VW takes long X-Mas break

VOLKSWAGEN AG workers headed home for an extended Christmas shutdown yesterday as Europe's biggest car maker struggles to maintain sales in the global recession.

In the northern German city of Wolfsburg, VW's birthplace, production ceased at 6am, leaving 44,000 employees with a three-week holiday, five days more than usual at this time of the year. The closures, ordered after sales declined 17 percent last month, will also idle 54,000 employees at seven other plants.

'How am I supposed to enjoy the extra time with my family?' mechanic Manfred Kroeter, 56, asked as he arrived for a late shift at Wolfsburg, where he's worked on the assembly line for 12 years. The father of two fears the vacation may foreshadow shorter hours and lower pay. 'It's hard to predict anything these days, least of all how the paycheck will pan out.'

The drop in demand is Wolfsburg's biggest challenge since 1993, when Volkswagen used a four-day workweek at reduced pay to cut expenses, Mayor Rolf Schnellecke said in an interview.

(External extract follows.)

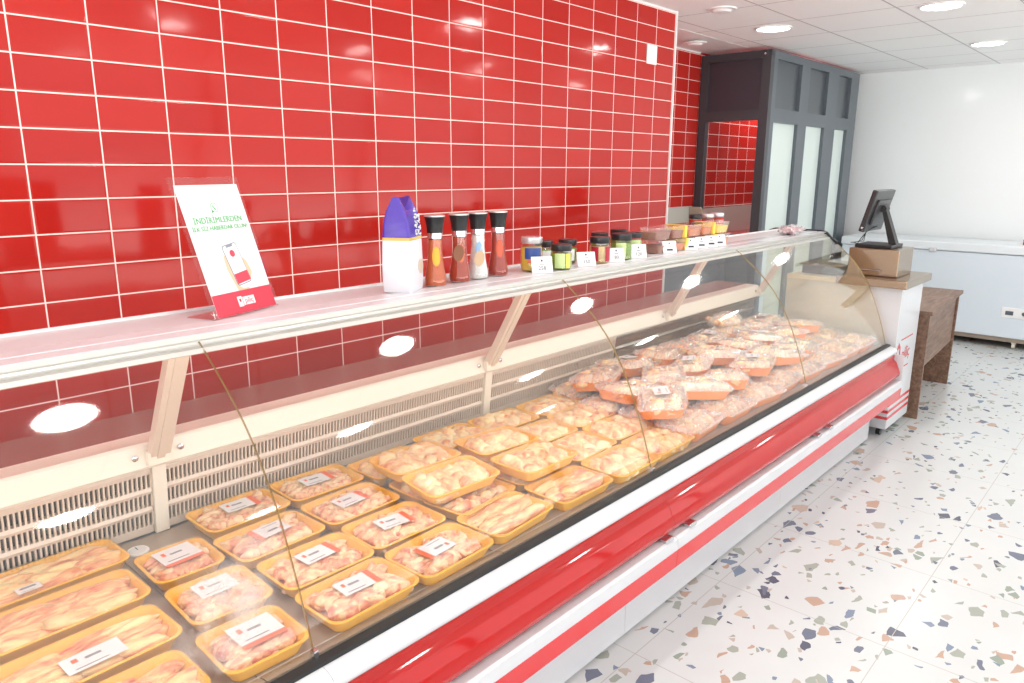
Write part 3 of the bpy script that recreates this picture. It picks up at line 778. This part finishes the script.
MB().box(6.12,8.28,2.84,3.25,.0,.94).build('cabinet', M_whitemetal, pi_)
wb = thing('white_carton', 'flat white carton with red stripe on the preparation counter', 'box', (5.55,2.98,.90))
MB().bbox(-.22,.22,-.09,.09,0,.15,.003).build('carton', M_white, wb)
MB().box(-.221,.221,-.091,.091,.10,.125).build('red_band', M_redstrip, wb)

# ------------------------------------------------------------------ things on the shelf
SZ = 1.2
# acrylic sign
A = Vector((.818,1.688,1.203)); B = Vector((1.037,1.773,1.203))
d = (B-A).normalized(); ang = math.atan2(d.y, d.x)
sg = thing('counter_sign', 'leaning acrylic sign with a phone picture and a red foot on the shelf', 'sign', (A+B)/2, (0,0,ang))
SW, SH, tl_ = .235, .350, R(18)
TM = Matrix.Rotation(PI/2-tl_,4,'X')   # local: x right, y up the sheet, z toward the viewer
MB().box(-SW/2,SW/2,0,SH,-.004,0,0,TM).build('acrylic_sheet', M_acryl, sg)
MB().box(-SW/2,SW/2,.0,.09,0,.002,0).build('acrylic_foot', M_acryl, sg)
PWd = SW-.022
pa = MB().box(-PWd/2,PWd/2,.002,SH-.020,.0002,.0012,0,TM).build('poster', M_paper, sg)
MB().box(-PWd/2,PWd/2,.002,.058,.0012,.0016,0,TM).build('red_band', mat('poster_crimson',(204,52,72),.4), sg)
M_green = mat('poster_green',(70,170,96),.5); M_lgrey = mat('poster_grey',(200,202,212),.5)
tx = MB()
for s_, z_, yy in (('İNDİRİMLERDEN',.0215,.240),('İLK SİZ HABERDAR OLUN!',.0158,.220)):
    v, f = text_mesh(s_, z_, .0003); tx.add([(p.x,p.y+yy,p.z+.0020) for p in v], f, 0, False, TM)
# speech bubble ring with handset
ring = []
for k in range(20):
    a0, a1 = 2*PI*k/20, 2*PI*(k+1)/20
    tx.add([(math.cos(a0)*.011,.272+math.sin(a0)*.011,.0021),(math.cos(a1)*.011,.272+math.sin(a1)*.011,.0021),(math.cos(a1)*.0125,.272+math.sin(a1)*.0125,.0021),(math.cos(a0)*.0125,.272+math.sin(a0)*.0125,.0021)], [(0,1,2,3)], 0, False, TM)
tx.add([(-.011,.266,.0021),(-.0135,.258,.0021),(-.005,.261,.0021)], [(0,1,2)], 0, False, TM)
tx.add([(-.006,.276,.0021),(-.003,.278,.0021),(.001,.270,.0021),(.005,.268,.0021),(.004,.265,.0021),(-.001,.267,.0021)], [(0,1,2,3,4,5)], 0, False, TM)
tx.build('headline', M_green, sg)
ti = MB()
for yy, w in ((.204,.15),(.196,.12)):
    x = -w/2
    rr = random.Random(3)
    while x < w/2:
        l = rr.uniform(.006,.016); ti.box(x, x+l, yy-.001, yy+.001, .0013,.0015,0,TM); x += l+.003
ti.build('small_print', M_lgrey, sg)
# phone in a hand (printed picture)
ph = MB(); pm = TM @ Matrix.Translation((.012,.125,.0014)) @ Matrix.Rotation(.14,4,'Z')
def flat(s, pts, z, mi, m_): s.add([(a,b,z) for a,b in pts], [list(range(len(pts)))], mi, False, m_)
flat(ph, [(-.034,-.052),(-.040,-.005),(-.033,.028),(-.026,.030),(-.026,-.048),(-.012,-.062),(.010,-.064),(.024,-.050),(.028,-.02),(.034,-.012),(.036,.006),(.030,.012),(.036,.022),(.030,.028),(.036,-.035),(.030,-.066),(.008,-.078),(-.004,-.085),(-.030,-.083)][:7]+[(.004,-.076),(-.030,-.072)], .0001, 0, pm)
flat(ph, [(.022,-.055),(.042,-.030),(.038,.0),(.030,.012),(.024,.0)], .0001, 0, pm)
ph.loft([rrect(.054,.106,.007,.0003,4), rrect(.054,.106,.007,.0006,4)], 1, False, mat=pm)
ph.loft([rrect(.049,.101,.006,.0007,4), rrect(.049,.101,.006,.0009,4)], 2, False, mat=pm)
ph.box(-.0245,.0245,-.048,-.022,.001,.0012,3,pm)
ph.box(-.012,.012,.045,.0505,.001,.0012,1,pm)
ph.lathe([(.009,.001),(.009,.0013)],18,3,False,pm @ Matrix.Translation((0,.028,0)))
ph.build('phone_picture', [mat('print_skin',(224,184,152),.5), mat('print_phone_grey',(130,134,146),.4), M_paper, mat('print_crimson',(206,60,78),.4)], sg)
lo = MB(); lo.box(-.026,-.010,.018,.044,.0017,.002,0,TM).box(-.008,.034,.020,.041,.0017,.002,0,TM)
lo.build('logo_plate', M_paper, sg)
v, f = text_mesh('piliç', .019, .0002); l2 = MB().add([(p.x+.013,p.y+.0305,p.z+.0023) for p in v], f, 0, False, TM); l2.box(-.021,-.015,.030,.038,.002,.0024,0,TM).build('logo_text', mat('print_crimson_dark',(190,40,60),.4), sg)

# rice bag
bg = thing('rice_bag', 'white and violet bag with folded pointed top standing on the shelf', 'bag', (1.425,1.722,1.203), (0,0,R(30)))
def bag_rings(levels, n=32):
    out = []
    for z, w, dd, tw in levels:
        ring = []
        for k in range(n):
            a = 2*PI*k/n; c, s_ = math.cos(a), math.sin(a)
            e = .16
            x = math.copysign(abs(c)**e, c)*w/2; y_ = math.copysign(abs(s_)**e, s_)*dd/2
            wob = .0025*noise.noise(Vector((x*30,y_*30,z*25)))
            ring.append((x*1.12+wob, y_+wob+tw, z))
        out.append(ring)
    return out
MB().loft(bag_rings([(0,.098,.088,0),(.02,.102,.092,0),(.08,.104,.092,0),(.145,.102,.088,0),(.152,.102,.087,0)]), 0, True).build('white_body', mat('bag_white_film',(220,220,226),.25,var=.03,bump=.2), bg)
MB().loft(bag_rings([(.1525,.1025,.0875,0),(.160,.1025,.087,0)]), 0, True).build('gold_band', mat('bag_gold',(214,176,70),.3), bg)
vi = MB()
lv = bag_rings([(.1605,.102,.086,0),(.20,.100,.078,0),(.235,.098,.06,0)])
top = []
for (x,y_,z) in lv[-1]:
    u = x/.049
    top.append((x*.92, y_*.35, .243+.030*abs(u)**.8+.004*noise.noise(Vector((x*60,y_*60,0)))))
lv.append(top)
vi.loft(lv, 0, True)
M_violet = mat('bag_violet_film',(74,44,160),.18,var=.15,scale=30,bump=.4,coat=.3)
vi.build('violet_top', M_violet, bg)
sp_ = MB()
rr = random.Random(4)
for k in range(70):
    zz = rr.uniform(.165,.225); yy = rr.uniform(-.035,.035); s_ = rr.uniform(.0012,.0028)
    yy = yy*.7+.018; yr = -.0455+(zz-.16)*.09; sp_.box(yy-s_, yy+s_, yr-.0012, yr+.0012, zz-s_, zz+s_, 0)
sp_.build('printed_dots', M_paper, bg)
MB().lathe([(.022,.0),(.022,.0012)],24,mat=Matrix.Translation((.026,-.0462,.07)) @ Matrix.Rotation(PI/2,4,'X')).build('round_print', mat('print_rice',(196,180,164),.5), bg)

# spice grinders
M_spice = {k: mat('spice_'+k, c, .7, var=.35, scale=180, bump=.6) for k, c in (('orange',(196,92,46)),('red',(168,60,34)),('salt',(236,230,224)),('chilli',(160,52,34)))}
GR = 'tall spice grinders on the shelf'
def grinder(label, x, y, spice, lc):
    t = thing('spice_grinder', label, 'spice grinder', (x,y,1.203), (0,0,R(-35)), GR)
    MB().lathe([(.031,.0025),(.0335,.012),(.031,.03),(.025,.065),(.0215,.10),(.0205,.125),(.0205,.143)],28).build('contents', M_spice[spice], t)
    MB().lathe([(.030,0),(.0345,.003),(.0355,.012),(.033,.03),(.027,.065),(.0235,.10),(.0225,.13),(.0225,.150)],28,cap=(True,False)).build('glass_body', M_jarglass, t)
    MB().lathe([(.0235,.146),(.0235,.163)],28).build('collar', M_chrome, t)
    MB().lathe([(.0245,.163),(.026,.185),(.0315,.210),(.0325,.212)],28).build('cap', M_black, t)
    MB().lathe([(.0325,.2125),(.0325,.216),(.030,.217)],28).build('cap_disc', M_alu, t)
    lbm = MB(); n = 10
    vv, ff = [], []
    prof = lambda z: .0235+.0035*max(0,(.10-z)/.035) if z > .065 else .0275+.006*(.065-z)/.035
    for iz in range(9):
        z = .062+.062*iz/8; hw = math.sqrt(max(0,1-((z-.093)/.031)**2))*.9+.001
        for k in range(n+1):
            a = -PI/2+hw*(k/n*2-1)*.55
            r_ = prof(z)+.0012; vv.append((r_*math.cos(a), r_*math.sin(a), z))
    for iz in range(8):
        for k in range(n): ff.append((iz*(n+1)+k, iz*(n+1)+k+1, (iz+1)*(n+1)+k+1, (iz+1)*(n+1)+k))
    lbm.add(vv, ff, 0, True).build('oval_label', mat('grinder_label_'+spice, lc, .4), t)
    return t
for (px, py_, sp, lc, lab) in ((1.555,1.722,'orange',(238,170,50),'spice grinder with orange powder and yellow oval label, nearest the violet bag'),
        (1.665,1.728,'red',(222,120,80),'spice grinder with dark red flakes, second from the bag'),
        (1.760,1.738,'salt',(150,190,226),'spice grinder filled with white salt and blue oval label'),
        (1.862,1.742,'chilli',(206,90,60),'spice grinder with chilli flakes next to the mustard jar')):
    grinder(lab, px, py_, sp, lc)
for (x, y_, z, c, lab) in ((1.625,1.690,1.30,(128,84,60),'brown paper swing tag hanging beside the orange spice grinder'),(1.722,1.694,1.275,(196,168,136),'beige round swing tag hanging between the red and salt grinders')):
    t = thing('swing_tag', lab, 'tag', (x,y_,z), (0,R(8),R(-30)))
    m_ = Matrix.Rotation(PI/2,4,'X')
    MB().loft([[(math.cos(2*PI*k/24)*.017, math.sin(2*PI*k/24)*.026, zz) for k in range(24)] for zz in (-.0006,.0006)],0,False,mat=m_).build('card', mat('tag_card_%d' % c[0], c, .7, var=.1), t)
    MB().tube([(0,0,.025),(.004,0,.045),(.012,.004,.062)], .0008, 6).build('string', M_cream, t)

# jars
def jar(name, label, cat, x, y, r_, h, content, lid, lh=.018, lab=None, group=None, rz=-35, fill=.86, z=1.203):
    t = thing(name, label, cat, (x,y,z), (0,0,R(rz)), group)
    b = h-lh
    MB().lathe([(r_*.86,.003),(r_*.94,.008),(r_*.94,b*fill-.004),(r_*.9,b*fill)],28).build('contents', content, t)
    MB().lathe([(r_*.88,0),(r_,.005),(r_,b*.82),(r_*.9,b*.93),(r_*.88,b)],28,cap=(True,False)).build('glass', M_jarglass, t)
    MB().lathe([(r_*.95,b),(r_*.98,b+.002),(r_*.98,h-.002),(r_*.94,h)],28).build('lid', lid, t)
    if lab:
        for (a0, a1, z0, z1, m_) in lab:
            s = MB(); n = 12; vv = []
            for zz in (z0*b, z1*b):
                for k in range(n+1):
                    a = R(a0+(a1-a0)*k/n); vv.append(((r_+.0009)*math.cos(a), (r_+.0009)*math.sin(a), zz))
            s.add(vv, [(k,k+1,n+2+k,n+1+k) for k in range(n)], 0, True).build('label', m_, t)
    return t
M_must = mat('mustard', (226,190,70), .5); M_silver = mat('silver_lid', (206,202,202), .25, .6)
M_blue = mat('label_blue', (40,70,140), .4); M_sal = mat('label_salmon', (222,120,90), .4)
M_lidblack = mat('black_lid', (34,34,38), .3); M_gsauce = mat('green_sauce', (120,150,50), .5, var=.2, scale=60); M_lgreen = mat('label_pale_green', (196,216,150), .4)
M_crim = mat('label_crimson', (170,24,50), .4); M_tan = mat('tan_spread', (206,176,120), .5); M_amber = mat('amber_jam', (206,110,30), .3, var=.3, scale=50); M_brown = mat('brown_spread', (150,84,60), .5, var=.2, scale=50)
M_redjar = mat('red_preserve', (186,50,30), .35, var=.2, scale=60); M_yband = mat('yellow_band', (242,208,80), .4); M_ylab = mat('label_yellow', (226,206,90), .4)
M_plastic = film_mat('clear_plastic', .10, 1.6, .06, .2)
jar('mustard_jar','yellow mustard jar with silver lid and blue label','jar',2.03,1.735,.040,.120,M_must,M_silver,.022,[(-140,-50,.45,.85,M_blue),(-125,-85,.30,.45,M_sal)],None)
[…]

The city of 120,000 people 'remains totally dependent' on the car maker which, with its suppliers, accounts for about two-thirds of the working population of 90,000, said Siegfried Kayser, head of the local IHK industry group.

Wolfsburg hasn't suffered like Detroit, where the Big Three auto makers of the United States are teetering on the brink of bankruptcy, or Gothenburg, Sweden, where job cuts at Ford Motor Co's Volvo car unit and truck maker Volvo AB have devastated the economy.

The extended holiday at eight of nine VW plants pales in comparison with cuts at GM's Vauxhall unit in the United Kingdom, where workers can take nine-months leave at 30 percent of salary.

Volkswagen managed the best performance among major auto companies in Europe last month, with sales down 16 percent versus an average drop of 26 percent. General Motors Corp's European registrations tumbled 39 percent and Chrysler LLC's performance was so bad that it has only 0.4 percent of the market.

VW's ninth plant, an engine factory in Chemnitz, close to the Czech border, won't have longer holidays, spokesman Stefan Ohletz said. With 1,000 workers, the site will keep making fuel-efficient, four-cylinder engines, even on Christmas Eve, New Year's Eve and New Year's Day 'to satisfy unbroken demand.'

Volkswagen also has a broader international presence than its closest European competitor, PSA Peugeot Citroen, and a model range including the Golf and Polo that's better suited to demands for fuel efficiency than offerings from German luxury-car makers Daimler AG and Bayerische Motoren Werke AG.

Still, the lengthier winter break for thousands of workers is chilling to Wolfsburg leaders and auto-parts makers dependent on Volkswagen. At Kamei Gmbh & Co, a supplier of roof boxes and plastic car parts, business dropped by as much as 25 percent in October and November.